Sonra yaklaşık 2 saat konuşuyoruz Harika'yla. Ama hiçbir mantık dizini, anlam bütünlüğü olmayan konuşmalar bunlar. Tam bir fikir firarı halinde Harika Avcı. Bir konuyu başlatmışken alakasız bir şekilde bir başka şeyi anlatmaya başlıyor. Cümle sonlarında sanki içine içine konuşup, volümü düşürüyor.
- Sen iyi değilsin galiba. İstersen başka zaman yapalım bu söyleşiyi.
- Olur mu hiç. Sen benim canımsın. Seni gece 3'de aradım. Özür dilerim. Ağlayarak aradım, ama. (ağlamaya başlıyor) - Kimsem yooook, kimsem yooook Savaş...
- Sağlığın pek iyi görünmüyor gel başka zaman yapalım bunu. Yorulma hiç.
- Hayır... Sonra çok geç olur.
- Niye be kızım günler torbada mı.
- Sıkıcam kafama Savaş.
- Neee?
- Sıkıcaam kafama bi tane. Havva'nın yanına gideceğim.
- Havva kim Harika.
- Kızım.
- Kızın mı?
- 6,5 aylıkken doğdu. Gördüm onu. 25 dakika yaşadı sadece
- Çok üzüldüm Biliyordum da böyle değil.
- Öldü dediler... Morga götürüyorlardı. Üşür dedim, üstünü örtün dedim...
- Ah be canım...
- Adını Havva koyarlarmış doğup da ölünce. Erkek olursa Adem.

Çikolata yememiş
- Ben babamı da hiç görmedim biliyor musun?
- !!!!!
- Mezarını bile bulamadım. Gittim Sivas'ta aradım bulamadım biliyor musun?
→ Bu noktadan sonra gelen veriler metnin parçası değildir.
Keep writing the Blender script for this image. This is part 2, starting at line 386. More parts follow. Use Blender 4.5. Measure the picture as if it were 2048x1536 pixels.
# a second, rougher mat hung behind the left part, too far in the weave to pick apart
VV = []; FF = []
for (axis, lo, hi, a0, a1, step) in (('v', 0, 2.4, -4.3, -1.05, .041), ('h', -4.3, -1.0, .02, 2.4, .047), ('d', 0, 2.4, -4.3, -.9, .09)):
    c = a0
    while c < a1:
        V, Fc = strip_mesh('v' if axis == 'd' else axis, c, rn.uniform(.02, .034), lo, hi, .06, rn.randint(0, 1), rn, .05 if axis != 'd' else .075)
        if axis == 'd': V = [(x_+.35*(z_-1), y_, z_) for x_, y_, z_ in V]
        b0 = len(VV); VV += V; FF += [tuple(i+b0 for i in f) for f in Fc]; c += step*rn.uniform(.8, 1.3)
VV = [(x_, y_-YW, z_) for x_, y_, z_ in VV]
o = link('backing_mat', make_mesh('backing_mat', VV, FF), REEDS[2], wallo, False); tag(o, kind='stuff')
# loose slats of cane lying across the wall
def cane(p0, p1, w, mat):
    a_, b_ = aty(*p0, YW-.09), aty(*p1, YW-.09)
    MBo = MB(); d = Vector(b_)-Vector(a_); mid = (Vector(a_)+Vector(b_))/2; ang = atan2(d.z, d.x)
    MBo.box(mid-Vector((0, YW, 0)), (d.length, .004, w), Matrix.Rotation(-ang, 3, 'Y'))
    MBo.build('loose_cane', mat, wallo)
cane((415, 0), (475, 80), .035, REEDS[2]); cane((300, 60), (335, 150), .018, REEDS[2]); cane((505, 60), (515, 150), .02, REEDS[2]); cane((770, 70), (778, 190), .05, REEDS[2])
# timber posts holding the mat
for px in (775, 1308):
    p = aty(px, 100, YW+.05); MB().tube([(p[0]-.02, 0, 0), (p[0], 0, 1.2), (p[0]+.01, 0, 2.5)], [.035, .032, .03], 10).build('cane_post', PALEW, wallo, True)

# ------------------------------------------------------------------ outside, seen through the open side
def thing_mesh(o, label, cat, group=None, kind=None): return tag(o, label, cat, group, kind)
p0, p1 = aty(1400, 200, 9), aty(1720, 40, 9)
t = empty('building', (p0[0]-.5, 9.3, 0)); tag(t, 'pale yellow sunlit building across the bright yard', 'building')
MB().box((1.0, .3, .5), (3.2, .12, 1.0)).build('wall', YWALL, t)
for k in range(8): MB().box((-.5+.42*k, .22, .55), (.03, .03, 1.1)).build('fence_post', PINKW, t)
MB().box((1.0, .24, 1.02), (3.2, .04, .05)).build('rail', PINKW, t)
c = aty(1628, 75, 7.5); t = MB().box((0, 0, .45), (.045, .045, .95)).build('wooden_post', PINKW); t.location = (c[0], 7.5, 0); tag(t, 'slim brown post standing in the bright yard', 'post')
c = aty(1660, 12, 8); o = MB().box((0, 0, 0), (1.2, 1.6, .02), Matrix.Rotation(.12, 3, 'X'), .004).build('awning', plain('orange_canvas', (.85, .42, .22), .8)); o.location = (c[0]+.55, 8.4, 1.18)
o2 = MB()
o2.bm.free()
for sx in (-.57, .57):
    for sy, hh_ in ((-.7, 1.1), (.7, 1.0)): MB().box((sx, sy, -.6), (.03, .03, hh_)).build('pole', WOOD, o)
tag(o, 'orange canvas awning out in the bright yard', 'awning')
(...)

Sonra bak
- Nereye?
- Şuraya, çekmecenin üzerine. Ne görüyorsun
- Küçük bir kız çocuğu ama 2-3 yaşında o
- O benim ablammış işte. Onu da göremedim. Bak yanına iki tane melek heykelciği koydum. Bir de çikolata koydum tam önüne. Çünkü o hiç çikolata yememiştir biliyor musun. Gittim bir gece. Kızımın mezarına sarıldım. O yağmurda yaşta orada uyuya kalmışım.
- !!!
- Adamın biri görmüş. Ben mezar taşına sarılmışım öyle hareketsiz duruyormuşum. Kızım kızım diye.